The wobble dado _is_ "ok" for casual work. If you're doing high-precision
"heirloom quality" stuff, take the extra time, and do multiple cuts with
the straight blade.

So, the only way that I would be able to do a rabbet or dado would be to use
the wobble (that everyone tells me is unsafe and not to mention looking at
it a PITA for accuracy and no flat bottom cuts) or make multiple passes with
the regular blade (again difficult to be accurate and time-consuming).

As I have not yet tried either, I am probably completely wrong of course. I
hope so as it is now too late to do anything about it.


It is _NOT_ that 'difficult' and/or time-consuming, to cut dados or rabbets
with a regular blade. *ONLY* the 'edge' cuts have to be 'accurate', so you
take your time, and do those first. Then you remove the 'middle' stuff.
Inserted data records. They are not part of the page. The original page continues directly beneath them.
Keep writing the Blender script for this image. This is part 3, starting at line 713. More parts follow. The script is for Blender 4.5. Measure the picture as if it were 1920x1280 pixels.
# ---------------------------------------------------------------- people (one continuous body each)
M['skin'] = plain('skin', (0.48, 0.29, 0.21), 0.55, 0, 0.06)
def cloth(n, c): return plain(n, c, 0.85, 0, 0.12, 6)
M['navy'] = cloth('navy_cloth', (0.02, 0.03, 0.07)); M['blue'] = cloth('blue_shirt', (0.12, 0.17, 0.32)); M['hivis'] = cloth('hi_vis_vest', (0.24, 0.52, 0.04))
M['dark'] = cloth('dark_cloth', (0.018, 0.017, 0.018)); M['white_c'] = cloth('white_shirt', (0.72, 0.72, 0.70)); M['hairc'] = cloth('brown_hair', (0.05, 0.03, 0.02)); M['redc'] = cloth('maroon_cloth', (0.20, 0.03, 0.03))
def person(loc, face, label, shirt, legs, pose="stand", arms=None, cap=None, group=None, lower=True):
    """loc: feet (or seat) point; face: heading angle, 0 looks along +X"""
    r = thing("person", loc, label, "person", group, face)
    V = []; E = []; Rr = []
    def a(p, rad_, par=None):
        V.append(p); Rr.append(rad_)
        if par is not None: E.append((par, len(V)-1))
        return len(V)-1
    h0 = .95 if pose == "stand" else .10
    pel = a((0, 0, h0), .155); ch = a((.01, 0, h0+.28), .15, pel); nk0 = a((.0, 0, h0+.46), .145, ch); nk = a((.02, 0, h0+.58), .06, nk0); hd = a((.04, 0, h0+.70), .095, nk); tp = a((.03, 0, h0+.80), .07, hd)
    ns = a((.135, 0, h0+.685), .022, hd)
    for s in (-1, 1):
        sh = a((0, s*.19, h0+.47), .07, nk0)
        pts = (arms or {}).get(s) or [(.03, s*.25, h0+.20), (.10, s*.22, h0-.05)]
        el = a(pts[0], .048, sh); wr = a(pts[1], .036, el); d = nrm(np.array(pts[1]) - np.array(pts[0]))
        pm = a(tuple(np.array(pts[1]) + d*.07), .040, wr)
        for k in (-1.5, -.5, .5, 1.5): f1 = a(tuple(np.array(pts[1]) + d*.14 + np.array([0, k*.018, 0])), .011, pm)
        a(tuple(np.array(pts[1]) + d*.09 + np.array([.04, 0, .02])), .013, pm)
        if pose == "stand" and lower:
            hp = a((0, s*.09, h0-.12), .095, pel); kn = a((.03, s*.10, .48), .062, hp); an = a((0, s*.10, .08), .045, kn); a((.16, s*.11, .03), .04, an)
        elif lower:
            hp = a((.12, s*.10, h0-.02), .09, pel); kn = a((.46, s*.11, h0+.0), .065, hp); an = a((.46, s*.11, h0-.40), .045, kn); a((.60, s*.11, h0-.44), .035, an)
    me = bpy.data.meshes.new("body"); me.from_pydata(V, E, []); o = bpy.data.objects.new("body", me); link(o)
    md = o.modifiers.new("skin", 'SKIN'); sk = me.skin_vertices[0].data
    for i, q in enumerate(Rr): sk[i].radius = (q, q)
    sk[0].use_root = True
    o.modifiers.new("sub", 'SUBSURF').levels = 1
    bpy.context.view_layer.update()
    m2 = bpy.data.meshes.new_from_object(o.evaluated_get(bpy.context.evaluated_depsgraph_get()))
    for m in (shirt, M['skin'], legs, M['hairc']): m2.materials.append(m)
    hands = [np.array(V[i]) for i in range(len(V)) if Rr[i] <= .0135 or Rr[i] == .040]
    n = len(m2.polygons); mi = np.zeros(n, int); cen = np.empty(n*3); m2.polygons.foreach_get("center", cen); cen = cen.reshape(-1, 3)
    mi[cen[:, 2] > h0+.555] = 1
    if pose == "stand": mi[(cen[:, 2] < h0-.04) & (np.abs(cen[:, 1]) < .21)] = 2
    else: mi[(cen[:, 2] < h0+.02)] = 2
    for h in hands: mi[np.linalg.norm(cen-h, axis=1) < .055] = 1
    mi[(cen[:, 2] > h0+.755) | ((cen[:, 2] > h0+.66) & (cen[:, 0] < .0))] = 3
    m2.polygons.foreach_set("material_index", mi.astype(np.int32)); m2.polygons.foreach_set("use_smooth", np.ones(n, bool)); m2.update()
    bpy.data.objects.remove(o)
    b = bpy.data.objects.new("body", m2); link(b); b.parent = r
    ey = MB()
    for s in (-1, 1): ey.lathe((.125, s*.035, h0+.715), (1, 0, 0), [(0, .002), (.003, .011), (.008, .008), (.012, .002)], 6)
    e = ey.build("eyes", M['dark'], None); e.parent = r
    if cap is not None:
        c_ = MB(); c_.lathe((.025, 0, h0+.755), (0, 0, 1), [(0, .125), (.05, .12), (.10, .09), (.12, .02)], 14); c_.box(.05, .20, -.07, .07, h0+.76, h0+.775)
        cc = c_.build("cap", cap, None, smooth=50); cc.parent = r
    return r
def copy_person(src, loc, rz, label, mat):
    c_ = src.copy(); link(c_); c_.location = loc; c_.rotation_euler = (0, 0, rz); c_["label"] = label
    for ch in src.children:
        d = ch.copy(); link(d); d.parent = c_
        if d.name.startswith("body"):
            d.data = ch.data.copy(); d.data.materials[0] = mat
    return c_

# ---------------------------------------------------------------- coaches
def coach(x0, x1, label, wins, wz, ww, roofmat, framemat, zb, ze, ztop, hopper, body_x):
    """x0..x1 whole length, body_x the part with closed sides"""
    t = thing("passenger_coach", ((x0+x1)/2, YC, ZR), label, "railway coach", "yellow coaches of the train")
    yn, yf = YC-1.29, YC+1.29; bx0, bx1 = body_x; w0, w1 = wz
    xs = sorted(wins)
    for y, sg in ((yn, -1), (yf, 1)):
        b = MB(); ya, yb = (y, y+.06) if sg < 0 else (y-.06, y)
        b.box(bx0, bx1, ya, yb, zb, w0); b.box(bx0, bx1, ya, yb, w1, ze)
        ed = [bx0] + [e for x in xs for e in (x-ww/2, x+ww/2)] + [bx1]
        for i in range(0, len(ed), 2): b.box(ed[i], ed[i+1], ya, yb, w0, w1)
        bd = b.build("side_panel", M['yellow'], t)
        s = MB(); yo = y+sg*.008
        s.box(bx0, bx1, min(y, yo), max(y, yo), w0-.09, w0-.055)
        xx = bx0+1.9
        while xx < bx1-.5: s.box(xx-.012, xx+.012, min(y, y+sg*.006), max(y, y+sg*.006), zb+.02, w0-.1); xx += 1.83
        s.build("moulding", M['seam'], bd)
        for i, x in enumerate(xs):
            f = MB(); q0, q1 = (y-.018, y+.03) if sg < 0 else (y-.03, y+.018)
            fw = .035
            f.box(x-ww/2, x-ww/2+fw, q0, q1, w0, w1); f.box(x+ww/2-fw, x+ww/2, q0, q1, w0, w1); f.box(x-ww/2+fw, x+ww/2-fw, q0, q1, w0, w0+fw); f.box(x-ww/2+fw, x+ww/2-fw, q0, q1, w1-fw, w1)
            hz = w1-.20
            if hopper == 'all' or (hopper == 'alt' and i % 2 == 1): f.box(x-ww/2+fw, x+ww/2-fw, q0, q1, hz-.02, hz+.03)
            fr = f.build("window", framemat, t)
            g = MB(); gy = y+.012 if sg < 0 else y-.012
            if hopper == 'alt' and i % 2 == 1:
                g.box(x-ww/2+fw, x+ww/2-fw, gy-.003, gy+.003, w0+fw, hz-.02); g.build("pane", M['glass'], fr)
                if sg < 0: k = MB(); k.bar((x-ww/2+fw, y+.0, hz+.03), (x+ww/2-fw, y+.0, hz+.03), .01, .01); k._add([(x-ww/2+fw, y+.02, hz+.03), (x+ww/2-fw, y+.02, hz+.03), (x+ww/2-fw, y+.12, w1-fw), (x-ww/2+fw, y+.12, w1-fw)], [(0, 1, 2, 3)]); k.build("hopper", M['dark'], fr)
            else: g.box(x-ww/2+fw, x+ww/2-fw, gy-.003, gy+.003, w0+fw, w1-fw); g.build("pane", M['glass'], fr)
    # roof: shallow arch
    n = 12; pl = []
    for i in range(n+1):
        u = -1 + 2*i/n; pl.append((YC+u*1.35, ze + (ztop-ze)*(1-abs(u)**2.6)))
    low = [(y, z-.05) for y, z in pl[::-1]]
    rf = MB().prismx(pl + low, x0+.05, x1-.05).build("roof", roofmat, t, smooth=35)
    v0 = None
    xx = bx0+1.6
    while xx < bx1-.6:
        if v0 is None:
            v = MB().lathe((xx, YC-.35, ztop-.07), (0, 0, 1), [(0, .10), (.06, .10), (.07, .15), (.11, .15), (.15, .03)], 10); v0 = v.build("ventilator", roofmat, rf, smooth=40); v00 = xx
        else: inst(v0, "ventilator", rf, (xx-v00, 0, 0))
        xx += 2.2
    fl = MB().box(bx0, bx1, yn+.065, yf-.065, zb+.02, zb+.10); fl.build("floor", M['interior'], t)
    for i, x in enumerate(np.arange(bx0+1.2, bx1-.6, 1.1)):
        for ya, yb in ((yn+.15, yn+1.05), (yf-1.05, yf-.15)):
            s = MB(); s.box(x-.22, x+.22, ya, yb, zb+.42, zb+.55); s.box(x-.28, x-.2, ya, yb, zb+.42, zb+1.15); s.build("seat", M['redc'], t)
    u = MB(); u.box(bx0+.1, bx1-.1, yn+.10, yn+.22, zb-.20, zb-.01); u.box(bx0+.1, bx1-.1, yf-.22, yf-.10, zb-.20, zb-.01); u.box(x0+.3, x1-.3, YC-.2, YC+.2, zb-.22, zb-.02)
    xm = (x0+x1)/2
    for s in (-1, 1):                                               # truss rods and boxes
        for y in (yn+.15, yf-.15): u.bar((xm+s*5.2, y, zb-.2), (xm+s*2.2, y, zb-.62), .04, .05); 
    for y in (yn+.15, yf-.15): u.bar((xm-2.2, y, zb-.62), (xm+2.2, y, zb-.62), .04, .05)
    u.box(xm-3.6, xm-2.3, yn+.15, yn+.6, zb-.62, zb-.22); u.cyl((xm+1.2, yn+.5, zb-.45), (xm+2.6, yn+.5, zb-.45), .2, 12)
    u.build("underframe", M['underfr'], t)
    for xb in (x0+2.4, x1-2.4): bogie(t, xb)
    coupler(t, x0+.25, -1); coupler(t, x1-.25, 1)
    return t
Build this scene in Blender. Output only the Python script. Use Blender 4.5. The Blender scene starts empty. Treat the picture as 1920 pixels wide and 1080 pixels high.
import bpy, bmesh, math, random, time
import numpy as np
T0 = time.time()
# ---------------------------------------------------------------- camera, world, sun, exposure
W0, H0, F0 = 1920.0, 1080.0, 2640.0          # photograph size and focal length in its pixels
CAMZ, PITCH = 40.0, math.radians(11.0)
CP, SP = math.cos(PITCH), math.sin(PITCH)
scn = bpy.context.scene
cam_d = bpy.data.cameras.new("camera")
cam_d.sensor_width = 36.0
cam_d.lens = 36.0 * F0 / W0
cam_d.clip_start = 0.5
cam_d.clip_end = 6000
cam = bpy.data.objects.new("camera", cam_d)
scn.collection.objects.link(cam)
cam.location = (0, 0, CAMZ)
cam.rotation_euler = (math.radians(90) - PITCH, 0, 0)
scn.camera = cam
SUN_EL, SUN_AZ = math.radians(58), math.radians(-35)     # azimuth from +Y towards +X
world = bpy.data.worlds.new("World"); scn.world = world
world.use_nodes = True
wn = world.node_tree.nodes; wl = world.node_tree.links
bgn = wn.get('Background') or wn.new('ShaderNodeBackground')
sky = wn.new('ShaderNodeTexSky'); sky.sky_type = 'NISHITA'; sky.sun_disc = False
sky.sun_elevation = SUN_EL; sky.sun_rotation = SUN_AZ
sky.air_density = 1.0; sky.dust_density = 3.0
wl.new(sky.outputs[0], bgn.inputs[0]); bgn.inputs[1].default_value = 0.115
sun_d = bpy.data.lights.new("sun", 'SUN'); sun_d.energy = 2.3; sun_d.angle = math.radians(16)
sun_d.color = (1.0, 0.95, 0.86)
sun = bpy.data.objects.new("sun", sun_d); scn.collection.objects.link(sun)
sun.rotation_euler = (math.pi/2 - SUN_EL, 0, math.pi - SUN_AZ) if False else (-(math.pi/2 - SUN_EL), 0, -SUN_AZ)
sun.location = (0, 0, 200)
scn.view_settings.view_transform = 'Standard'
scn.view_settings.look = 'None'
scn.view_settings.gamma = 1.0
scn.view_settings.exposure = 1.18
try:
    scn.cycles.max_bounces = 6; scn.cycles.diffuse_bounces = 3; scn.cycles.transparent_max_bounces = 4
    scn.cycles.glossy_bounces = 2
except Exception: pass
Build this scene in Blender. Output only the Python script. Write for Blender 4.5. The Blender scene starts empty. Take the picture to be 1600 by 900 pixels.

Of course, if money were no object, I would get a Forrest Dado King or a
Freud SD608 or something better, but are wobbles really as bad (unsafe) as I
have heard? Looking at where the setting gets dialed in, hitting 23/32"
would be nearly impossible.

Even if I could come up with a better blade (I thought about stealing the
DeWalt crosscut blade out of my miter saw which has to be better the
Craftsman blade in the table saw now), is making rabbets/dadoes using a
standard blade as big of a PITA as it sounds?


NAH. I did it for *MANY* years, It's _slower_ than using a dado blade, but
that is the -only- down-side. *AND*, by the time you add in changing the
blade (and changing _back_ after you're done), cutting with a standard blade
may actually be _faster_ overall.

I've purchased a Freud SD208 -- their good stacked dado set -- and have *yet*
to put it on the saw. For only 1 or 2 (comparatively short) cuts, the time
and trouble of changing blades makes for no net savings.

If you're making _long_ dados/rabbets, it may make sense to do -only- the
edge cuts on the table-saw, and then 'finish' the job with a *hand* chisel.

Anyway, it seems to me that using a circular saw to do a rough-cut and then
easing up on the final dimension using a router and straight bit (or
straight edge and a flush-trim bit) would be easier than the options that I
stated above.

Please feel free to correct me. That's why I am here.


*EVERYTHING* depends on _what_you_are_doing_.

The *BIG* advantage of the table-saw is that when you cut multiple pieces,
against a fence, or a 'stop' on a miter, or cross-cut sled, they come out
*exactly* the same size. And _consistent_ with each other.

With a router/straight-edge set-up, you don't have anywhere near the same
degree of short-term 'repeatability'. Now, if you're building a box, and
"don't care" if the opposite sides are 1/16" (or more) mis-matched, then
this is probably not a problem for you.

Don't misunderstand me, you _can_ get the pieces the same dimension, using
the router set-up. It is just a whole lot more time-consuming, and a real
PITA.

When you're living on a budget, there is a downside to _everything_. It is
always a question of what you have to suffer with, to avoid those "other
things" that you -don't- want to suffer with.